環境を整えることで、子どもは安心して学びやすくなります。
✅ 「謝る」ことが難しい子へのアプローチ
「謝らない子」は謝れないのではなく、謝らない理由が隠れています。そこに気づいてアプローチしていくことが大切です。
・どこまで状況を理解しているのか確認しよう
話を最後まで聞き、子どもの状況理解度を確認します。
もし何度も同じトラブルを繰り返す場合、「考え方」や「状況の見え方」に傾向が見えることがあります。
・状況を整理して提示しましょう
言葉での状況整理が難しい時は、ロールプレイや絵や図を使って示すと、理解が深まり「次にどうすればいいか」に気づきやすくなります。
・感情に寄り添いましょう
「悔しかったね」「怒れたんだね」と気持ちを受け止めることが、安心して気持ちを出し行動できるようになる第一歩です。
・具体的な選択肢や手順を示しましょう
「どうしたらよいか」分からない場合は、「こうすると友だちと仲直りできるよ」と具体的な手順を知らせます。
・大人がモデルを示しましょう
ロールプレイをすることで、学ぶ機会をつくります。

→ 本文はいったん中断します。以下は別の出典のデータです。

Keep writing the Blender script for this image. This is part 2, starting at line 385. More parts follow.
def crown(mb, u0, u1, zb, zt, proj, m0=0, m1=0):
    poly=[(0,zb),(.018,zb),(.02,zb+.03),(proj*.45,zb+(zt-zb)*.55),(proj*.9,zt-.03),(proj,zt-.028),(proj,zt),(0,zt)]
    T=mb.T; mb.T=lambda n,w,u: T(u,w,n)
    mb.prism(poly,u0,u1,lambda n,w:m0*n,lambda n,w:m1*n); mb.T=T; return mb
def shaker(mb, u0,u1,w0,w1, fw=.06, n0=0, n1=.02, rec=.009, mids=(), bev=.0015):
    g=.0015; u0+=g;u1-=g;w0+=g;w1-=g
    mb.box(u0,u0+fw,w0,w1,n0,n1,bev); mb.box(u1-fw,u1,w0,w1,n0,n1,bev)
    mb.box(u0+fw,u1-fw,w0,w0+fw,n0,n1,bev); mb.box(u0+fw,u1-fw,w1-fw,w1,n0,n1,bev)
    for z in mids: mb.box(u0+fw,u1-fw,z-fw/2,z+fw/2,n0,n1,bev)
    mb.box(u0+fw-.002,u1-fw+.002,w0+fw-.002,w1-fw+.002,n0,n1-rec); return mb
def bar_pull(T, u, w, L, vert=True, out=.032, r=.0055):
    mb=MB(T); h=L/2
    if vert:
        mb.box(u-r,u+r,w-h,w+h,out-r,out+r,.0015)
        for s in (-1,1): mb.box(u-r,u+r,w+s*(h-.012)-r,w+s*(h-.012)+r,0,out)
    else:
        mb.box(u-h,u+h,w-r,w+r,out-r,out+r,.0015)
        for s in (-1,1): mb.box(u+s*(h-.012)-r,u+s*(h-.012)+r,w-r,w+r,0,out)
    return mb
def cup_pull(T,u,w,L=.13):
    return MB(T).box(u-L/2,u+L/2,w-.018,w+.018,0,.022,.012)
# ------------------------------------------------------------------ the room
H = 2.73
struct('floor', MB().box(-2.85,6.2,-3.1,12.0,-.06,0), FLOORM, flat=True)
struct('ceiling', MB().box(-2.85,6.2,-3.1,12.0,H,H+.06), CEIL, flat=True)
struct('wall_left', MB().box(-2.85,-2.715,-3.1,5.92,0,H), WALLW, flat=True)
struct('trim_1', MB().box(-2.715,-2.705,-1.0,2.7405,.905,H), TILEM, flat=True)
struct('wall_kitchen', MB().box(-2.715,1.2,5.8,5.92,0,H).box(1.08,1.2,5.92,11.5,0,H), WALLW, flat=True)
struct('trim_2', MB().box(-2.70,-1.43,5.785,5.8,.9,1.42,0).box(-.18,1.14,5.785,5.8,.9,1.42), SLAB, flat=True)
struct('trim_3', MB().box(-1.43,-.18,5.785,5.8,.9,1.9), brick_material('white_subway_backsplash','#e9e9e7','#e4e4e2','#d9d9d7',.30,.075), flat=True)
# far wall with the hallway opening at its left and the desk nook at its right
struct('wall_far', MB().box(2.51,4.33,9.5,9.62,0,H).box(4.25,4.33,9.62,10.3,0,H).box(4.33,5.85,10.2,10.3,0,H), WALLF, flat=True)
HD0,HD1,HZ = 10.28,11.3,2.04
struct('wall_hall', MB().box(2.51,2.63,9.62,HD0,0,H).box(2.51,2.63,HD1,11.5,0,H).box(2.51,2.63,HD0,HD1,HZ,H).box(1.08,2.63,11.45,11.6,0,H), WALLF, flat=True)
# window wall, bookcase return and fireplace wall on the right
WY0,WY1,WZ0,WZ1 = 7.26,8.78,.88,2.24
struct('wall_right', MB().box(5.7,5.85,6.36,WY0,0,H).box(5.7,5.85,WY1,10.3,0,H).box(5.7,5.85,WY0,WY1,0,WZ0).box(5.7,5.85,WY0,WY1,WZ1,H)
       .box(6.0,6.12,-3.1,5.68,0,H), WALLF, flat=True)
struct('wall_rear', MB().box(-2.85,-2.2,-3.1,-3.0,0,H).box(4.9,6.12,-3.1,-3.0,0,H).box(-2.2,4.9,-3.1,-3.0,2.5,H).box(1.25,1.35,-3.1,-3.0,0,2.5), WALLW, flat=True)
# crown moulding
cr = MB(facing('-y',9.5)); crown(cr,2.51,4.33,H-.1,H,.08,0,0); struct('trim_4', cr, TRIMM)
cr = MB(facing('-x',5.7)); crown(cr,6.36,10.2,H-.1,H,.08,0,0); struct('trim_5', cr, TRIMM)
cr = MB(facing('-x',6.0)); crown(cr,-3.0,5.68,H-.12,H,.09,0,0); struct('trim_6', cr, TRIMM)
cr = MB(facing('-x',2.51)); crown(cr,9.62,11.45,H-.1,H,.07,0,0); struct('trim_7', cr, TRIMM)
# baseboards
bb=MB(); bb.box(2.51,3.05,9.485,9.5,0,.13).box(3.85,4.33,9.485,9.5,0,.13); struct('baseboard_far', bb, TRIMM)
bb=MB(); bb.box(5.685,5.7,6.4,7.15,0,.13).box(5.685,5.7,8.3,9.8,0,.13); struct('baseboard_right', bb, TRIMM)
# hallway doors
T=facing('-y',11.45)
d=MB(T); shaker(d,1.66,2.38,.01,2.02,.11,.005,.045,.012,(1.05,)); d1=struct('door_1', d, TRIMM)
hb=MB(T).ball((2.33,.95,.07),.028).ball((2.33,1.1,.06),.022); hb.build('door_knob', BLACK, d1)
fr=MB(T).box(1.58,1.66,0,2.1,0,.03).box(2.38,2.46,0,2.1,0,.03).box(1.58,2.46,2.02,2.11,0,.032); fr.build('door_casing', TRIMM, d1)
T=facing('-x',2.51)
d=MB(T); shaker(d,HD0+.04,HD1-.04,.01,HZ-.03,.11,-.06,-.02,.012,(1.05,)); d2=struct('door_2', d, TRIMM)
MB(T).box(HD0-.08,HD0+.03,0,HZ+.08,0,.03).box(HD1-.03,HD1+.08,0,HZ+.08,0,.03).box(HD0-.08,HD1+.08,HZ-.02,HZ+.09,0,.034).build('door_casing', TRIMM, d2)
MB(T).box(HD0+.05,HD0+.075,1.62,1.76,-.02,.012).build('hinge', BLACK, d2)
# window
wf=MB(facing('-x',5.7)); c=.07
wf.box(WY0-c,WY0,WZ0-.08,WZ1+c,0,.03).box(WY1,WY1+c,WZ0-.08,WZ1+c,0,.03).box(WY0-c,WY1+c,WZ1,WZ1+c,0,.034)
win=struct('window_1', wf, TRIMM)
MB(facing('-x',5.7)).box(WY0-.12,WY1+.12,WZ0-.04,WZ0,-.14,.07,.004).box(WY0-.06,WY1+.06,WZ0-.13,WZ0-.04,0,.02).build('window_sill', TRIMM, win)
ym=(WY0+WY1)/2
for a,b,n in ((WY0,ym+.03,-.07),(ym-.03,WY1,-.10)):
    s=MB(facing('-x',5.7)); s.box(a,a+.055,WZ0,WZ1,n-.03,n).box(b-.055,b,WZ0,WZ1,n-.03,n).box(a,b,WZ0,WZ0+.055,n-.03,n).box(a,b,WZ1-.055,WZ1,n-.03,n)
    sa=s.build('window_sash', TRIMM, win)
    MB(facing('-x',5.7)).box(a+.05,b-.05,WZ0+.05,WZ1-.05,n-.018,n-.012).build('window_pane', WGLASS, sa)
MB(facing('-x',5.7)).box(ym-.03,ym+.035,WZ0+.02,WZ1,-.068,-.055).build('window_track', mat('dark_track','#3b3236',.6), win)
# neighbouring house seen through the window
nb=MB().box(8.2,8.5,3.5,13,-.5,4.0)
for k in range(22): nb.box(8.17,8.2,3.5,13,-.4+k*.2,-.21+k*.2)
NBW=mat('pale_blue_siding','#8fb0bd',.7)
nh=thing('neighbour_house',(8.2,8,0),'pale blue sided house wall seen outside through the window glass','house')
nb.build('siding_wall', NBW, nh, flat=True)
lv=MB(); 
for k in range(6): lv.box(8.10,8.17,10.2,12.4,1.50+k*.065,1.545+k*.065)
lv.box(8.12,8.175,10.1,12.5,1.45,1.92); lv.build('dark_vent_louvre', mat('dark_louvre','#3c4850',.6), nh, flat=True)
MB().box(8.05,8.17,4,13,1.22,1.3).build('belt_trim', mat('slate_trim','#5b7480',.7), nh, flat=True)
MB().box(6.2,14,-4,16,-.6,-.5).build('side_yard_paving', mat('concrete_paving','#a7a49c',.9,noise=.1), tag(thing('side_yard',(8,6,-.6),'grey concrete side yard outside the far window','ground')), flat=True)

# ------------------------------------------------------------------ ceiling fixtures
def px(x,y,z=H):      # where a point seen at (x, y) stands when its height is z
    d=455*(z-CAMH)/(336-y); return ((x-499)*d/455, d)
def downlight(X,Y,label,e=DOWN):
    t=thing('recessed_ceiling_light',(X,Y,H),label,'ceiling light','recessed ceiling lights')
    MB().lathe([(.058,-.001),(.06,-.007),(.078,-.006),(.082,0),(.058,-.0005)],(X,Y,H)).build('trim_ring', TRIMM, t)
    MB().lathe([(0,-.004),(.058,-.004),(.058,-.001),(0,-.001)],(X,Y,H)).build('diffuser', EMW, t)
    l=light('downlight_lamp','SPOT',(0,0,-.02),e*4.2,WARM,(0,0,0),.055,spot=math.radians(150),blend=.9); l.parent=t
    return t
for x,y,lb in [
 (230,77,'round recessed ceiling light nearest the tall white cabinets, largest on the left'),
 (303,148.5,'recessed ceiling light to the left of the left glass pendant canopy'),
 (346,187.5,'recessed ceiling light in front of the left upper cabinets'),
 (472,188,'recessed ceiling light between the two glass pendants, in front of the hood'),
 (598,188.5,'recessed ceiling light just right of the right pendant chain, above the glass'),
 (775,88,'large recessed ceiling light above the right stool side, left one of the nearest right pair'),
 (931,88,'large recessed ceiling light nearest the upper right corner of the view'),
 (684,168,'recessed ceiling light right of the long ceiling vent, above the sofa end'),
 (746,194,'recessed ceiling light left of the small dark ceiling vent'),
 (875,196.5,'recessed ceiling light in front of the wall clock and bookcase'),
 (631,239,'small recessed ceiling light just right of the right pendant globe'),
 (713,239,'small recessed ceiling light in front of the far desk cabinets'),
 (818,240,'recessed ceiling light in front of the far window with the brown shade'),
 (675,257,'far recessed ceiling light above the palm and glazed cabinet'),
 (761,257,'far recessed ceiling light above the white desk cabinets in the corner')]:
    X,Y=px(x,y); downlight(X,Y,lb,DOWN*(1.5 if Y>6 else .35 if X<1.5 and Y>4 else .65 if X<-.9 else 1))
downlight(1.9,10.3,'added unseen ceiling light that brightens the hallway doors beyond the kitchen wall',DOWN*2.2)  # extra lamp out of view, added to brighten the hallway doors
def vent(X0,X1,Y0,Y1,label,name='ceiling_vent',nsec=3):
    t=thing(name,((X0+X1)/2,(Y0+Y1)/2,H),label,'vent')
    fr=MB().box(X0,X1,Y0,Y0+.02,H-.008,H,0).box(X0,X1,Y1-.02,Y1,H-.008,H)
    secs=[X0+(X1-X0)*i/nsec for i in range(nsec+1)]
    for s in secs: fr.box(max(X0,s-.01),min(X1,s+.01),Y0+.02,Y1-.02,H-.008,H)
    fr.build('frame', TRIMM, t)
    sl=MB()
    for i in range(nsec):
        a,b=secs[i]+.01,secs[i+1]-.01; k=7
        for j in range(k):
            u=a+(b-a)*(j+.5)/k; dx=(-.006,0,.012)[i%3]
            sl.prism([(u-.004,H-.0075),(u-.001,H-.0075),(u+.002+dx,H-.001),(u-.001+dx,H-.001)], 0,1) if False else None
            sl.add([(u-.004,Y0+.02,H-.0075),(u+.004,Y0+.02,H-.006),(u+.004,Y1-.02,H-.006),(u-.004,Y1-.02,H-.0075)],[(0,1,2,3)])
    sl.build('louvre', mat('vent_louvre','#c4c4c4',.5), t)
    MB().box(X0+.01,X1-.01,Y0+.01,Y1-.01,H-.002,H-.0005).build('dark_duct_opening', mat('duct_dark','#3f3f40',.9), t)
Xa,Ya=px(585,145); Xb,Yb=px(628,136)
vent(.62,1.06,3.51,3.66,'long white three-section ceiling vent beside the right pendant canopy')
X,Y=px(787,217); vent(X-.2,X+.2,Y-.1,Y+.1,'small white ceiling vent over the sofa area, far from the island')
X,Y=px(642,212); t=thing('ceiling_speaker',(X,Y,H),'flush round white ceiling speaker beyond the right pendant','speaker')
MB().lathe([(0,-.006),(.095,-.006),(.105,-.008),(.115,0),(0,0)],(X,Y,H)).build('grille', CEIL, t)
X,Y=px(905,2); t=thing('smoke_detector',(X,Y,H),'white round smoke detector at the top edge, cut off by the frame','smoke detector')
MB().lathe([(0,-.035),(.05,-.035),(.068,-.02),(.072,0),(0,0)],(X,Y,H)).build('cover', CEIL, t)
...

理解度に応じ、安心できるまで何度か繰り返します。それでも不安で言えない時は、一緒に「ごめんね」を言いに行くことで学んでいくことができます。
・繰り返しの経験を保障しましょう
日常の小さなトラブルも、振り返りの機会として活用しましょう。経験を重ねることで、少しずつ判断力や行動力が育ちます。
MIMA ポイント!
学童期は「自分でできること」と「一人で乗り越えるのが難しいこと」が混在する時期です。私たち大人は「できないことを指摘する」だけではなく、「どうしたらできるか?」を一緒に考えることが大切です。個々の特性に合わせた関わり方を意識して、あきらめず関わっていきましょう。
🤝 それでも困りが続くときは
もし「何度伝えても理解できない」「友だちとのトラブルが続いてしまう」と感じたら、ひとりで抱え込まず、地域の子育て支援センターや発達相談窓口に相談するのも有効です。
- 学校のスクールカウンセラーや教育相談室
- 地域の発達相談窓口・子育て支援センター
これらの相談先では、同じような困りを持つ子や家族の気持ちに寄り添い、支援や工夫を教えてくれます。親が安心できる環境を整えることで、子どもも少しずつ困難に対応する力を育むことができます。
💡 まとめ:トラブルは絶好の成長チャンス
学童期は、活動範囲がぐっと広がり、学校や友達との関わりが豊かになる一方で、感情のコントロールや人間関係のトラブルなど、さまざまな課題にも直面します。
こうした困難は、ときに大きな壁に感じられるかもしれません。
しかしそれらは、成長していくうえで欠かせない大切なプロセスでもあります。
「問題」としてではなく、「その子らしい成長の一部」として受けとめること。
周囲の大人が環境を工夫しサポートすることで、「絶好の成長チャンス」につながります。
学童期の「ごめんね」は、ただの言葉で終るものではなく、
自分を見つめ、相手を理解し、より良い関係を深めていく第一歩です。
子どもの気持ちに寄り添いながら、その経験を一緒に乗り越え、親子の絆をより深めていきましょう。